Ou plutôt trois histoires distinctes, intimes, familiales et sociales qui se confrontent, s'éloignent et fusionnent : Patty, ex sportive universitaire de haut niveau et mère de deux enfants au foyer, Walter, son mari, cadre dans une institution publique puis au sein d'une fondation privée de défense de l'environnement, et enfin Richard, un tombeur, rocker underground, qui se connaissent depuis l'université. C'est aussi celles des parents et des enfants, et les inévitables conflits de générations.

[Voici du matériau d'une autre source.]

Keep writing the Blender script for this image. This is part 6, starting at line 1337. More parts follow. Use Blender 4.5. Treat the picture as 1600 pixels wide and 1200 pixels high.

« Le souci, avec les gouvernements, c'est qu'ils sont élus par des majorités qui n'ont rien à foutre de la biodiversité. Alors que les milliardaires ont tendance à s'en préoccuper. C'est important pour eux que la planète ne soit pas complètement bousillée, parce que ce sont eux et leurs héritiers qui auront assez d'argent pour en profiter, de cette planète. »

Le roman débute avec le récit de l'installation du jeune du couple dans un quartier déshérité qui subira ensuite la gentrification, avec ses deux charmants enfants. Le mari qui a un bon poste et qui retape la maison à ses heures perdues, la femme qui reste au foyer et qui rend de multiples services aux voisins... Tout semble idyllique, sauf que ces deux-là ont un passé et des failles, et un avenir. Dans les chapitres suivants, l'auteur n'hésite pas à aller au fond des choses avec quelques chapitres rétrospectifs qui apportent de la densité à ses personnages et éclairent aussi sur l'évolution du pays.

« Les conservateurs ont gagné. Ils ont fait des démocrates un parti de centre droit. Ils font chanter à tout le pays "God Bless America", avec l'accent sur "God", à chaque match de base-ball national. Ils ont gagné sur tous les fronts, putain, mais ils ont surtout gagné culturellement... »

Jonathan Franzen [1] a écrit un roman inscrit dans son époque, en fait une excellente une dénonciation du capitalisme vert avec Walter qui se fait manipuler (cf. la 3ème citation) par un milliardaire cynique, lequel achète , via sa fondation de protection de l'environnement, d'immenses territoires pour l'exploitation du charbon et de gaz de schiste en prétextant sauver une espèce menacée d'oiseaux. En filigrane, et non sans humour, cette fiction dénonce le capitalisme financier et l'impérialisme des États-Unis.

« Toutes ces entreprises censées être pour l'économie de marché et qui tètent le sein du gouvernement. (...) Toutes ces sociétés se prétendent adultes et favorables à la libre entreprise, alors que ce ne sont que de gros bébés qui dévorent le budget fédéral tandis que le reste du monde meurt de faim. Le Service de la faune sauvage voit son budget réduit année après année, cinq pour cent tous les ans. Tu vas dans leurs bureaux, ce sont des bureaux fantômes, maintenant. Il n'y a pas de personnel, pas d'argent pour acquérir de nouvelles terres, pas... »

Un grand roman.

Note

[1] autre bouquin chroniqué ici : pourquoi s'en faire ? (Jonathan Franzen)

Commentaires

1. Le vendredi 16 août 2013, 11:15 par Simon

Une saine lecture pour l'été, donc ?

2. Le dimanche 18 août 2013, 09:12 par des pas perdus

Exactement. Un roman fleuve que j'ai lu d'une seule traite.